Everyone in Nigeria’s culture and arts industry worth their salt knows Chief Dr Mrs. Nike Okundaye-Davies, or Mama Nike as she is fondly called. At the age of 72, Okundaye-Davies has devoted 55 years of her life to the preservation of the traditional Yoruba craft (Adire making) and empowerment of women and young people through the arts.
It all started at the age of 7 when her mother and grandmother passed on. Unable to continue with her formal education, she went to Oshogbo to live with her great-grandmother, who taught her how to make Adire. She would master the labour-intensive traditional way of making the fabric, achieved through the extraction of indigo from the “Elu” plant, followed by painting and resist-dyeing the fabric with a homemade cassava emulsion. She has consistently passed on this tradition to the younger generations till date. In 1968, she had her first solo exhibition at the Goethe Institute, Lagos.
Having wriggled herself out of poverty, Okundaye-Davies was determined to do so for others, particularly women whose stories mirrored hers, by teaching them the Adire crafts so they could support themselves. In recent years, she successfully trained hundreds of female prostitutes in the streets of Italy in arts and crafts, changing their lives forever.
By 1983, she had established the Nike Centre for Arts and Culture, Oshogbo, which offers training in various forms of traditional arts to Nigerians, both young and old. The Centre in Osun State admits and trains undergraduate students from Nigerian and international universities in textile design. She proceeded to open three of such centres: Nike Weaving, Adire & Indigo Centre, Ogidi, Kogi State; Nike Art Foundation & Gallery Limited, Lagos; and the latest, Nike Research Centre For Arts & Culture, Piwoyi, Abuja, commissioned in March 2023. The centre houses over 25,000 artworks, a textile school and a waste-to-wealth outfit. Altogether, the centres have provided free training to over 3,000 Nigerians, enabling them to attain financial independence.
An admirable quality of Okundaye-Davies is the fact that she didn’t limit herself to the Adire craft. She diversified her talents to the visual arts – creating life-size gender- and Yoruba-motif-based artworks rendered in oil paintings, beadworks, among others. She has had about 116 solo exhibitions, and her works are displayed in several sites around the world, including Smithsonian Museum in 2012. Her works are further housed in the collections of the Gallery of African Arts and the British Library in London, as well as the Johfrim Art and Design Studio.

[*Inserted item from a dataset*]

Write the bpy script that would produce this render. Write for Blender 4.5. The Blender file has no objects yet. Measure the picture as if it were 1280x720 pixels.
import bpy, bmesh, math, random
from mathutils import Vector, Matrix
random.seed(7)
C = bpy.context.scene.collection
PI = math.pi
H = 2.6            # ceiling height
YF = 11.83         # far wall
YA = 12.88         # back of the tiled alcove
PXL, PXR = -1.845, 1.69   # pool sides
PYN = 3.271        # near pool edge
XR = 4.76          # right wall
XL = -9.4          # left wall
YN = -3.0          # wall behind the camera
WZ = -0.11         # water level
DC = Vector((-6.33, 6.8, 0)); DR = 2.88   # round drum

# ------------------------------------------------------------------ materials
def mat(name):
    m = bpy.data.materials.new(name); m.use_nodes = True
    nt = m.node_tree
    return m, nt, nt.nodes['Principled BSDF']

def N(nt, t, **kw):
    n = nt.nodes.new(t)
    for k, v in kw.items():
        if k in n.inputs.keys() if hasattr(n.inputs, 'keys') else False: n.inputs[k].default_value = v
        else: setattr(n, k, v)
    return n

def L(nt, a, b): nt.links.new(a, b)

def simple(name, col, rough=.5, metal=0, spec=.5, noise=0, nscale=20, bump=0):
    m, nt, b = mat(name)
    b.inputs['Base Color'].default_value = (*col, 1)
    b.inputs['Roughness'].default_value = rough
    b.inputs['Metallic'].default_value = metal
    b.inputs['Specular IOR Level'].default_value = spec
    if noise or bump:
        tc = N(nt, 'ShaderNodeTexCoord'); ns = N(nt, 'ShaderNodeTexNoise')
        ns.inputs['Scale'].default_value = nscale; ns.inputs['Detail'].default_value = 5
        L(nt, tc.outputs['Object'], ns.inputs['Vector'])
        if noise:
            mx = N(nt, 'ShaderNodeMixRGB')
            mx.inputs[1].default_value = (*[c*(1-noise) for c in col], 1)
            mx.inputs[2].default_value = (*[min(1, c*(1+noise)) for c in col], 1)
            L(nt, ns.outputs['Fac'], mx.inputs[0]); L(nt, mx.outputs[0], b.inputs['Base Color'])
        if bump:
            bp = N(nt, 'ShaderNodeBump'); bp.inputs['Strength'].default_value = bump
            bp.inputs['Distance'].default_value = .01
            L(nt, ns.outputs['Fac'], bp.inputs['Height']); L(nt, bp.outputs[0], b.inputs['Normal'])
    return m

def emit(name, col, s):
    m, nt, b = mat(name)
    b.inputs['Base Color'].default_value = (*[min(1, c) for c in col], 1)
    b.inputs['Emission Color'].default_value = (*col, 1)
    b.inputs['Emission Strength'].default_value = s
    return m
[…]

While encouraging young people to get educated, Okundaye-Davies believes that education goes beyond the classroom to mastery of one familial heritage and developing it as a means of financial empowerment; and the preservation of same heritage for the next generation, hence her serving on the UNESCO Committee of the Intangible Nigerian Heritage Project.
Okundaye-Davies holds an honorary doctorate degree she received from Rhodes University in 2019. She was conferred the Ordine Della Stella Della Solidarieta Italiana, one of the highest national honours in Italy, and was recently appointed the ambassador of the 2030 World Expo, Busan, Korea, by the South Korean government.
She is married; and she is blessed with two sons and five daughters three of whom are artistes.